To listen to Trump’s cheerleaders, the biggest obstacle to conservative victories is the party establishment, when in reality it looks more like it’s running the show.

Not only is the GOPe not running the show anymore, it has been largely broken to heel by Trump, as evidenced by the Republican Congress’s sudden ability to pass tax reform after repeatedly failing to do anything. The large number of pre-2018 retirements and resignations will further demonstrate that the GOPe is no longer in control, as will the success of Trump-endorsed candidates in the Congressional and Senatorial elections.


Alabama: It’s not technically over

The Alabama Secretary of State is still counting the votes:

December 18, 2017 – MONTGOMERY – Pursuant to Act 2016-450, regarding the identification and recordation of write-in votes, the Secretary of State has determined that the individual write-in votes cast in the U.S. Senate Election will be identified and documented for the results of Special General Election on December 12, 2017.

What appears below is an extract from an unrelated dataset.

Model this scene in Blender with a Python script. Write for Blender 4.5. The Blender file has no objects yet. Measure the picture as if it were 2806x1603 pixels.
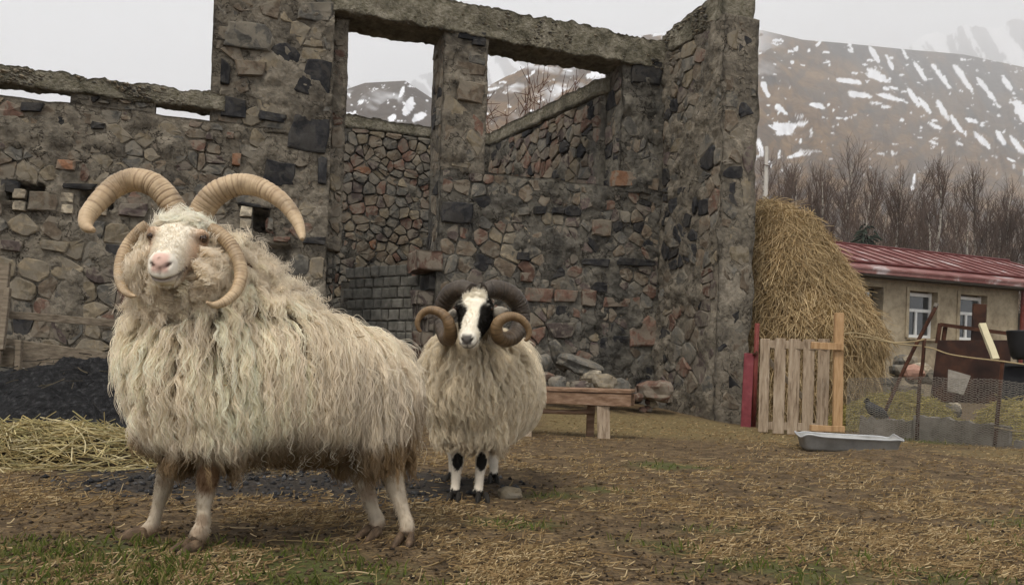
import bpy, bmesh, math, random
import numpy as np
from mathutils import Matrix, Vector, kdtree
from mathutils.bvhtree import BVHTree
random.seed(7); RNG = np.random.default_rng(7)
SC = bpy.context.scene
COL = SC.collection
# ---------------------------------------------------------------- camera
FPX, PPX, PPY, ROLL, EYE = 2260.0, 1403.0, 1000.0, 0.033, 0.64
cd = bpy.data.cameras.new('camera'); cam = bpy.data.objects.new('camera', cd); COL.objects.link(cam)
cd.sensor_width = 36.0; cd.lens = FPX / 2806 * 36; cd.shift_y = (PPY - 801.5) / 2806
cd.clip_start = 0.05; cd.clip_end = 30000
cam.matrix_world = Matrix.Translation((0, 0, EYE)) @ Matrix.Rotation(math.radians(90), 4, 'X') @ Matrix.Rotation(ROLL, 4, 'Z')
SC.camera = cam
# ---------------------------------------------------------------- world: overcast
SUN_EL, SUN_AZ = math.radians(58), math.radians(205)      # azimuth clockwise from +Y
w = bpy.data.worlds.new('World'); SC.world = w; w.use_nodes = True
nt = w.node_tree; nt.nodes.clear()
def N(t, **k):
    n = nt.nodes.new(t)
    for a, b in k.items(): setattr(n, a, b)
    return n
sky = N('ShaderNodeTexSky'); sky.sky_type = 'NISHITA'; sky.sun_disc = False
sky.sun_elevation = SUN_EL; sky.sun_rotation = SUN_AZ; sky.dust_density = 4
hs = N('ShaderNodeHueSaturation'); hs.inputs['Saturation'].default_value = 0.3
tc = N('ShaderNodeTexCoord'); no = N('ShaderNodeTexNoise'); no.inputs['Scale'].default_value = 2.2; no.inputs['Detail'].default_value = 5
rp = N('ShaderNodeValToRGB')
rp.color_ramp.elements[0].position = .3; rp.color_ramp.elements[0].color = (5.9, 6.0, 6.15, 1)
rp.color_ramp.elements[1].position = .75; rp.color_ramp.elements[1].color = (7.3, 7.35, 7.4, 1)
mx = N('ShaderNodeMix', data_type='RGBA'); mx.inputs[0].default_value = .86
bg = N('ShaderNodeBackground'); bg.inputs['Strength'].default_value = .1
out = N('ShaderNodeOutputWorld')
L = nt.links.new
L(sky.outputs[0], hs.inputs['Color']); L(tc.outputs['Generated'], no.inputs['Vector']); L(no.outputs['Fac'], rp.inputs[0])
L(hs.outputs[0], mx.inputs[6]); L(rp.outputs[0], mx.inputs[7]); L(mx.outputs[2], bg.inputs['Color']); L(bg.outputs[0], out.inputs[0])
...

This decision on whether to count these ballots was made based on Act 2016-450 which provides, upon a determination that the number of write-in votes for Office of United States Senator is greater than or equal to the difference in votes between the two candidates receiving the greatest number of votes for the Office of United State Senator.

The difference, as of today, in the two candidates total votes received is 20,634 and the total number of write-in votes cast was 22,814. Upon the introduction of UOCAVA ballots and approved provisional ballots, these numbers are subject to change.

Upon completion of the count of write-in votes, the write-in votes are to be included in each county’s final canvass of results that will be certified to the Secretary of State on December 22, 2017.

Now, if these were normal times, it would not matter. However, the probability that there was significant voter fraud involved in creating that 20,634-vote lead for Jones may – MAY – turn out to be relevant here.  Or it may not. But the point is, Moore has not conceded and the Secretary of State has not certified the election, and this may be for a good reason.

It seems incredibly far-fetched, but there does seem to be something strange going on with the Alabama election count, and it won’t surprise me if we see more weirdness out of there before it’s finally over and someone is seated in the U.S. Senate.



The wind picks up

Is there a storm on the way? The Dailywire claims that “more than a dozen” Congressmen will be resigning before the end of the year.

An investigative reporter with The Daily Caller News Foundation (DCNF) announced on Friday that Congress’ human resources scandal is about to break wide-open and predicted that over a dozen members of the House of Representatives will resign.

DCNF reporter Luke Rosiak tweeted on Friday: “Congress’ human resources scandal is just getting started. I anticipate we will see the resignation of more than a dozen House members over harassment and secret settlements, and soon.”

Last week Rosiak broke the story that Rep. Gregory Meeks (D-NY) had made a settlement with a former congressional aide that he fired after she reported being sexually assaulted at the business of a major campaign donor. The first congressmen to go down in the post-Weinstein era of sexual misconduct was Michigan Democrat Rep. John Conyers, who eventually resigned after accusations against him snowballed.

Mike Cernovich says the number may be as high as 50. However, based on what the chans are saying, this Congressional scandal will only be part one of three, as both Hillary and Obama are now reportedly in the investigative crosshairs. For what, I don’t know exactly, but it appears to be considerably more serious than the usual “lying to the FBI” sort of thing.

You will note that we have heard virtually nothing from either of the Clinton or Obama in recent weeks. This may be why.